Questions such as these:

  1. Why is it, when the AC-130 gunship circling over Extortion 17 saw armed Taliban moving toward the helicopters landing zone and requested permission to fire on the Taliban to protect Extortion 17 – why was permission to fire on the armed enemy moving toward the choppers landing zone repeatedly denied by flight control? Don’t think that happened? Ask USAF Captain Joni Marquez about it. Captain Marquez was the firing officer on the AC-130 who has come out and verified this since the release of my book in 2015.
  2. Who in flight control denied permission to fire upon armed Taliban moving toward the Extortion 17 landing zone?
  3. Why were seven unidentified Afghans allowed to enter Extortion 17 in the moments before take-off, in a major breach of military aviation protocol, and why was this fact whitewashed from the public report?
  4. Who were the seven Afghans who entered the chopper in the moments before takeoff, and why were their bodies transported back to the United States, rather than being left for burial in Afghanistan?
  5. Why were US Army Pathfinders unable to find the chopper’s black box after three days of searching, and why did the military change its story three times about the black box?
  6. Who were the unidentified coalition forces – specifically mentioned in the investigation – that entered the crash site within minutes of the shootdown, surveyed the scene, and then left on an unidentified road before US Army rangers secured the crash shootdown? Why did they abandon the downed chopper without securing it?
  7. Why did the military pathologist at Dover Air Base, on performing autopsies, and before the crash investigation was even complete in Afghanistan, simply throw away bullets found in the bodies of US Navy members, in violation of military pathology protocol, and not even make a notation of the type of bullets recovered?

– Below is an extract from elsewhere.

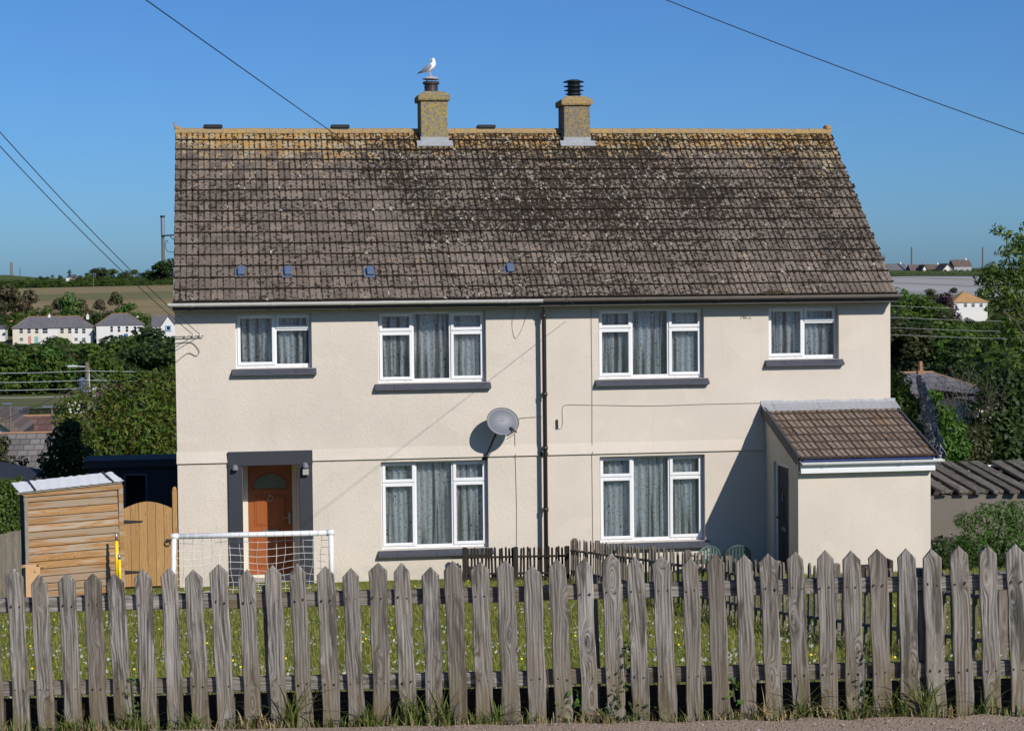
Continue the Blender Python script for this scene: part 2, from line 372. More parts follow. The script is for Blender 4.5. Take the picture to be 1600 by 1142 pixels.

These are but a number of questions raised in my book. And for each question, there may be a perfectly reasonable answer. We don’t know. But the public deserves answers to these and other questions. If there is a perfectly reasonable answer, then why the fear in facing the question?

Nelson Mandela once said that, “A critical, independent and investigative press is the lifeblood of any democracy.” Justice William Brennan, in writing the great landmark decision in the case of New York Times v. Sullivan, said, “Debate on public issues should be uninhibited, robust, and wide-open, and that it may well include vehement, caustic, and sometimes unpleasantly sharp attacks on government and public officials.”

I grew up in Northeastern North Carolina, and read the Pilot on a regular basis, both as a boy and well into my late teen years, before going off to college. There was a time when your great paper, like so many other papers, was not afraid to ask questions and demand answers. But now, in this sad age of pervasive shock-jock journalism where revenue generated by website clicks takes a backseat to evenhanded, investigative journalism, it becomes easier to embrace intellectual laziness by dismissing calls for answers to legitimate questions as “conspiracy theories” than it is to actually face evidence and ask questions about that evidence.

Why are you so afraid of the answers I’ve called for that you won’t even acknowledge the questions? Start with this. “Why were armed Taliban allowed to move toward the Extortion 17 landing zone, when an American AC130 could have easily eliminated them?” “Why did the military pathologist throw away bullets found in the bodies of American servicemen?” You want other questions? Read my book.

Here’s something you could do. Call for a legitimate congressional investigation to demand answers to these questions.

Remember your roots, and do your job.

Don Brown

Author: CALL SIGN EXTORTION 17: The Shoot-down of SEAL Team Six.